When school is out for the summer, Amanda Walker keeps her Lamar Elementary School classroom open. She teaches a classroom of autistic students and wants to continue helping them learn and keep them from losing the gains they’ve made.

When school is out for the summer, Amanda Walker keeps her Lamar Elementary School classroom open. She teaches a classroom of autistic students and wants to continue helping them learn and keep them from losing the gains they’ve made.


Field trips have been the source of education and fun for these students. They have been out of the classroom experiencing new places, such as LEGOLAND and Jump’N Land, with their general education friends. Each week, Walker had a field trip organized for students to have fun and develop their social skills.


"We typically take field trips because some of our students don’t get the opportunity to be out in a real-world setting like that very often.

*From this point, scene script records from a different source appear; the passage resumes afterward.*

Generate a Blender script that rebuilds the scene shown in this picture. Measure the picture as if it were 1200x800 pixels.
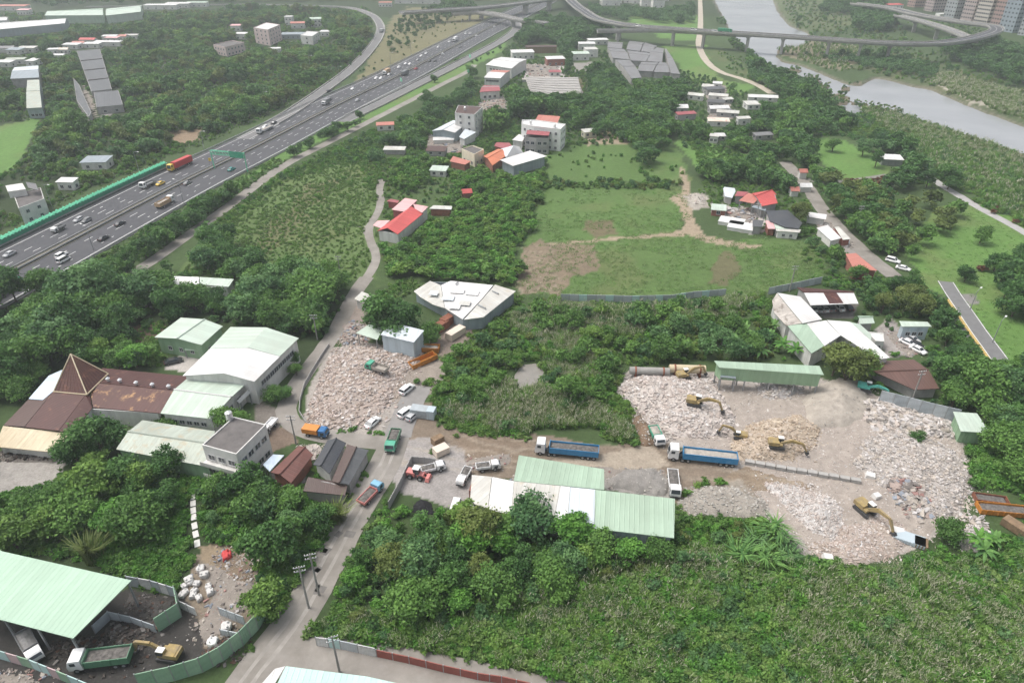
import bpy, bmesh, math, random
import numpy as np
from mathutils import Vector, Matrix
random.seed(7); RNG = np.random.default_rng(7)
PI = math.pi; R = math.radians
for o in list(bpy.data.objects): bpy.data.objects.remove(o)
scene = bpy.context.scene; COL = scene.collection
# ------------------------------------------------------------------ camera, world, sun, exposure
TILT = R(32.0); FPX = 800.0; HCAM = 100.0                      # drone 100 m up, looking 32 degrees below the horizon
cam_d = bpy.data.cameras.new('camera'); cam = bpy.data.objects.new('camera', cam_d); COL.objects.link(cam)
cam.location = (0, 0, HCAM); cam.rotation_euler = (PI/2 - TILT, 0, 0)
cam_d.sensor_width = 36; cam_d.lens = 36*FPX/1200; cam_d.clip_start = 1; cam_d.clip_end = 20000
scene.camera = cam
SUN_EL, SUN_AZ = R(64), R(-75)                                  # azimuth from +Y towards +X
world = bpy.data.worlds.new('World'); scene.world = world; world.use_nodes = True
wn = world.node_tree; wn.nodes.clear()
sky = wn.nodes.new('ShaderNodeTexSky'); sky.sky_type = 'NISHITA'; sky.sun_disc = False
sky.sun_elevation = SUN_EL; sky.sun_rotation = SUN_AZ; sky.air_density = 1.0; sky.dust_density = 6.0; sky.ozone_density = 1.0
hs = wn.nodes.new('ShaderNodeHueSaturation'); hs.inputs['Saturation'].default_value = 0.42
bg = wn.nodes.new('ShaderNodeBackground'); bg.inputs['Strength'].default_value = 0.15
wo = wn.nodes.new('ShaderNodeOutputWorld')
wn.links.new(sky.outputs[0], hs.inputs['Color']); wn.links.new(hs.outputs[0], bg.inputs[0]); wn.links.new(bg.outputs[0], wo.inputs[0])
sun_d = bpy.data.lights.new('sun', 'SUN'); sun_d.energy = 1.1; sun_d.angle = R(25); sun_d.color = (1, .965, .92)
sun = bpy.data.objects.new('sun', sun_d); COL.objects.link(sun)
sd = Vector((math.sin(SUN_AZ)*math.cos(SUN_EL), math.cos(SUN_AZ)*math.cos(SUN_EL), math.sin(SUN_EL)))
sun.rotation_euler = sd.to_track_quat('Z', 'Y').to_euler(); sun.location = sd*300
vs = scene.view_settings; vs.view_transform = 'Standard'; vs.look = 'None'; vs.exposure = 0.44; vs.gamma = 1; vs.use_curve_mapping = False
try:
    scene.cycles.use_denoising = True; scene.cycles.max_bounces = 5; scene.cycles.diffuse_bounces = 3; scene.cycles.glossy_bounces = 2
    scene.cycles.transmission_bounces = 2; scene.cycles.volume_bounces = 1; scene.cycles.transparent_max_bounces = 6
except Exception: pass
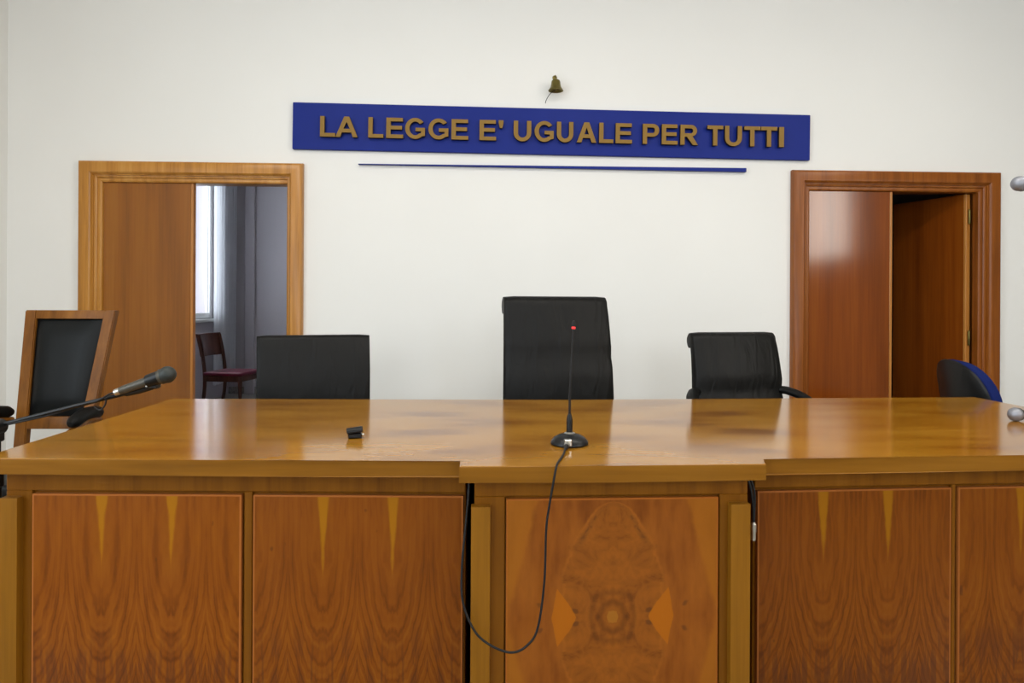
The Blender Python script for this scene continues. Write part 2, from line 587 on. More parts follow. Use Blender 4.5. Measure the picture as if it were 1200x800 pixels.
def window_x(name, X, ya, yb, za, zb):
    """window lying in the plane x = X"""
    w = struct(empty(name, (X, (ya + yb) / 2, za)))
    hw, hh = (yb - ya) / 2, zb - za
    for nme, bx in (('frame_side', (-0.03, 0.03, -hw, -hw + 0.07, 0, hh)), ('frame_side', (-0.03, 0.03, hw - 0.07, hw, 0, hh)),
                    ('frame_rail', (-0.03, 0.03, -hw + 0.07, hw - 0.07, 0, 0.07)), ('frame_rail', (-0.03, 0.03, -hw + 0.07, hw - 0.07, hh - 0.07, hh)),
                    ('mullion', (-0.03, 0.03, -0.05, 0.05, 0.07, hh - 0.07))):
        q = nb()
        box(q, *bx, bevel=0.006)
        obj(nme, q, M['whiteframe'], w)
    for s in (-1, 1):
        q = nb()
        box(q, -0.004, 0.004, min(s * 0.05, s * (hw - 0.07)), max(s * 0.05, s * (hw - 0.07)), 0.07, hh - 0.07)
        obj('pane', q, M['glass'], w, smooth=0)
    return w


wall_with_windows('wall_left', XL - 0.3, XL, YR, YB, ZC, [(-3.4, -1.8, 1.0, 3.2), (-0.6, 1.0, 1.0, 3.2)], M['wall'])
window_x('window_2', XL - 0.24, -0.6, 1.0, 1.0, 3.2)
window_x('window_3', XL - 0.24, -3.4, -1.8, 1.0, 3.2)
wall_with_windows('wall_right', XR, XR + 0.3, YR, YB, ZC, [(-1.8, 0.0, 1.85, 3.25)], M['beigewall'])
window_x('window_4', XR + 0.24, -1.8, 0.0, 1.85, 3.25)
RW = [(-2.2, -0.6), (0.1, 1.7), (2.4, 4.0)]
b = nb()
x = XL - 0.3
for xa, xb in RW:
    box(b, x, xa, YR - 0.3, YR, 0, ZC)
    box(b, xa, xb, YR - 0.3, YR, 0, 1.6)
    box(b, xa, xb, YR - 0.3, YR, 3.4, ZC)
    x = xb
box(b, x, XR + 0.3, YR - 0.3, YR, 0, ZC)
struct(obj('wall_rear', b, M['beigewall'], smooth=0))
for k, (xa, xb) in enumerate(RW):
    w = window_x('window_%d' % (5 + k), 0, -(xb - xa) / 2, (xb - xa) / 2, 1.6, 3.4)
    w.location = ((xa + xb) / 2, YR - 0.24, 1.6)
    w.rotation_euler = (0, 0, PI / 2)

# rooms behind the two doors
BX, BY = -3.35, 9.1
wall_with_windows('wall_back_room_left', BX - 0.3, BX, YB + WT, BY + 0.3, 3.4, [(6.3, 8.62, 1.0, 2.9)], M['greywall'])
b = nb()
box(b, BX, 0.6, BY, BY + 0.3, 0, 3.4)
box(b, BX + 0.21, BX + 0.34, BY - 0.05, BY, 0, 3.4, 0.02, 3)
struct(obj('wall_back_room_end', b, M['greywall'], smooth=0))
b = nb()
box(b, 0.6, 0.8, YB + WT, BY + 0.3, 0, 3.4)
struct(obj('wall_back_room_divider', b, M['greywall'], smooth=0))
b = nb()
box(b, BX - 0.3, XR + 0.3, YB + WT, BY + 0.3, 3.4, 3.5)
struct(obj('ceiling_back_rooms', b, M['ceiling'], smooth=0))
b = nb()
box(b, 0.8, XR + 0.3, 7.2, 7.4, 0, 3.4)
box(b, XR, XR + 0.3, YB + WT, 7.2, 0, 3.4)
struct(obj('wall_dark_room', b, M['greywall'], smooth=0))
window_x('window_1', BX - 0.06, 6.3, 8.62, 1.0, 2.9)
b = nb()
box(b, BX - 0.17, BX + 0.05, 6.2, 8.68, 0.965, 1.0, 0.005)
struct(obj('trim_1', b, M['whiteframe']))
b = nb()
prof = [(0, 0), (0.014, 0), (0.014, 0.07), (0.008, 0.085), (0, 0.085)]
box(b, BX, 0.6, BY - 0.014, BY, 0, 0.09, 0.004)
struct(obj('baseboard_back_room', b, M['floor']))


# ------------------------------------------------------------------ doors
def sweep_frame(bm, prof, x0, x1, z1):
    """mitred U of a closed profile: prof (u outwards from the opening, y)"""
    n = len(prof)
    rows = []
    for k in range(4):
        r = []
        for u, y in prof:
            x = x0 - u if k < 2 else x1 + u
            z = 0.0 if k in (0, 3) else z1 + u
            r.append(bm.verts.new((x, y, z)))
        rows.append(r)
    for a, c in zip(rows, rows[1:]):
        for i in range(n):
            bm.faces.new((a[i], a[(i + 1) % n], c[(i + 1) % n], c[i]))
    bm.faces.new(rows[0])
    bm.faces.new(rows[3][::-1])
    return bm


def door(name, x0, x1, mats, open_deg, hinge_y, stop_shift):
    d = struct(empty(name, ((x0 + x1) / 2, YB, 0)))
    cx = (x0 + x1) / 2
    hx = (x1 - x0) / 2
    frame_m, leaf_m, stile_m = mats
    q = nb()
    sweep_frame(q, [(0.0, -0.032), (0.006, -0.044), (0.014, -0.05), (0.068, -0.05), (0.08, -0.044), (0.085, -0.03), (0.085, 0.0), (0.0, 0.0)], -hx, hx, DZ)
    obj('architrave', q, frame_m, d)
    q = nb()
    sweep_frame(q, [(0.0, -0.031), (0.0, WT + 0.01), (-0.02, WT + 0.01), (-0.02, -0.012), (-0.014, -0.018), (-0.006, -0.02), (-0.004, -0.031)], -hx, hx, DZ)
    obj('jamb', q, frame_m, d)
    q = nb()
    sweep_frame(q, [(-0.02, -0.006), (-0.036, -0.006), (-0.044, 0.0), (-0.046, 0.012), (-0.046, 0.05), (-0.02, 0.05)], -hx, hx + stop_shift, DZ)
    obj('door_stop', q, frame_m, d)
    q = nb()
    sweep_frame(q, [(0.0, WT), (0.085, WT), (0.085, WT + 0.03), (0.0, WT + 0.03)], -hx, hx, DZ)
    obj('rear_architrave', q, frame_m, d)
    # closed left leaf
    lw = hx - 0.046
    q = nb()
    box(q, -hx + 0.046, -0.022, 0.014, 0.05, 0.008, DZ - 0.046, 0.002)
    lf = obj('door_leaf', q, leaf_m, d)
    q = nb()
    box(q, -0.022, -0.004, 0.01, 0.052, 0.008, DZ - 0.046, 0.003)
    obj('leaf_edge', q, stile_m, lf)
    # open right leaf, local hinge on the right jamb
    Rm = Matrix.Translation((hx - 0.052 + stop_shift * 2.2, hinge_y, 0)) @ Matrix.Rotation(-math.radians(open_deg), 4, 'Z')
    q = nb()
    box(q, -lw + 0.01, -0.03, -0.036, 0.0, 0.008, DZ - 0.05, 0.002, M4=Rm)
    l2 = obj('door_leaf', q, leaf_m, d)
    q = nb()
    box(q, -0.03, -0.012, -0.039, 0.002, 0.008, DZ - 0.05, 0.002, M4=Rm)
    obj('leaf_edge', q, stile_m, l2)
    for hz in (1.83, 1.0, 0.25):
        q = nb()
        T = Matrix.Translation(Rm @ Vector((-0.002, -0.02, hz - 0.045)))
        lathe(q, [(0.0, -0.008), (0.004, -0.006), (0.007, 0.0), (0.007, 0.09), (0.004, 0.096), (0.0, 0.098)], 10, T)
        obj('hinge', q, M['brass'], l2)
    return d, lf


dl, leafl = door('door_1', *D1, (M['trim_l'], M['leaf_l'], M['stile']), 112, WT + 0.08, 0.042)
dr, leafr = door('door_2', *D2, (M['trim_r'], M['leaf_r'], M['stile']), 70, 0.05, 0.0)

# sheer curtain beside the back-room window
b = nb()
ny, nz_ = 60, 2
rows = []
for k in range(nz_ + 1):
    zz = 0.2 + (2.95 - 0.2) * k / nz_
    rows.append([b.verts.new((BX + 0.1 + 0.022 * math.sin(i * 0.95) + 0.008 * math.sin(i * 2.3 + k), 8.34 + 0.7 * i / ny, zz)) for i in range(ny + 1)])
for a, c in zip(rows, rows[1:]):
    for i in range(ny):
        b.faces.new((a[i], a[i + 1], c[i + 1], c[i]))
cu = empty('window_curtain', (0, 0, 0))
obj('curtain_sheet', b, M['curtain'], cu, smooth=180)
b = nb()
tube(b, [(BX + 0.1, 6.1, 2.97), (BX + 0.1, 9.04, 2.97)], 0.012, 10)
for yy in (6.2, 9.02):
    tube(b, [(BX, yy, 2.97), (BX + 0.1, yy, 2.97)], 0.008, 8)
obj('curtain_rod', b, M['whiteframe'], cu)
tag(cu, 'white sheer curtain hanging beside the bright window of the room behind the left door', 'curtain')

# ------------------------------------------------------------------ judges' bench
TZ = 0.80
TB = 0.755
bench = tag(empty('judges_bench', (0.45, 2.5, 0)), 'long walnut veneered judges bench with projecting middle section in the foreground', 'bench')


def badd(name, bm, mat, loc=(0, 0, 0), rz=0.0, smooth=27):
    o = obj(name, bm, mat, bench, smooth)
    o.location = Vector(loc) - Vector(bench.location)
    o.rotation_euler = (0, 0, rz)
    return o


TOP = [(-1.374, 3.063), (-1.386, 1.93), (-0.72, 1.897), (-0.061, 1.876), (-0.065, 1.811), (0.35, 1.812), (0.766, 1.824), (0.779, 1.884), (1.565, 1.919), (2.315, 1.958),
       (2.294, 3.107), (0.35, 3.022)]
b = nb()
prism(b, TOP, 'z', TB, TZ, 0.0035, 2)
to = badd('tabletop', b, [M['top'], M['edge']], smooth=0)
for p in to.data.polygons:
    p.material_index = 0 if p.normal.z > 0.9 else 1


class Wing:
    """front plane of one section: u along the front edge, v into the bench"""
    def __init__(self, p0, p1):
        self.p0 = Vector((p0[0], p0[1], 0))
        self.a = math.atan2(p1[1] - p0[1], p1[0] - p0[0])

    def at(self, u, v, z):
        c, s = math.cos(self.a), math.sin(self.a)
        return (self.p0.x + u * c - v * s, self.p0.y + u * s + v * c, z)

    def add(self, name, bm, mat, u, v, z, smooth=27):
        return badd(name, bm, mat, self.at(u, v, z), self.a, smooth)


WL = Wing((-1.386, 1.93), (-0.061, 1.876))
WC = Wing((-0.065, 1.811), (0.766, 1.824))
WR = Wing((0.779, 1.884), (1.565, 1.919))


def carcass(W, u0, u1, v0, depth):
    q = nb()
    box(q, 0, u1 - u0, 0, depth, 0, TB, 0.002)
    W.add('cabinet_body', q, M['frame'], u0, v0, 0)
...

When they do, they are certainly not engaged with their regular education peers," Walker said. "Our goal was to provide a variety of field trips for them to interact with the regular education peers and to really build on those skills we’re trying to teach them."


On Thursday, students went on a tour to see how Legos were made and see Lego replications of some of Dallas. The students saw Lego creations that featured the Dallas skyline, Cowboys Stadium and well-known characters from movies like Star Wars.


The students also got to experience 4-D movie where the chairs moved and bubbles came out of the air, which was a planned sensory experience, Walker said. After the movie, students were finally allowed to choose a station to build things they wanted to build. Some students chose to build a tall tower while others build race cars, she said.


"It’s life-changing (to watch). It’s what makes the Denison program stand out," Walker said. "It’s one thing to be able to take them on a field trip, and it’s completely different to provide them the quality education over the summer and be able to pair them with their regular education peers, it really makes them more like the typically developing children.


"Our goal is when you look at our group is to just see kids, not these are the autistic children and these are the non-autistic children," Walker said. "When you look at our group at LEGOLAND today, I hope you see just a group of kids."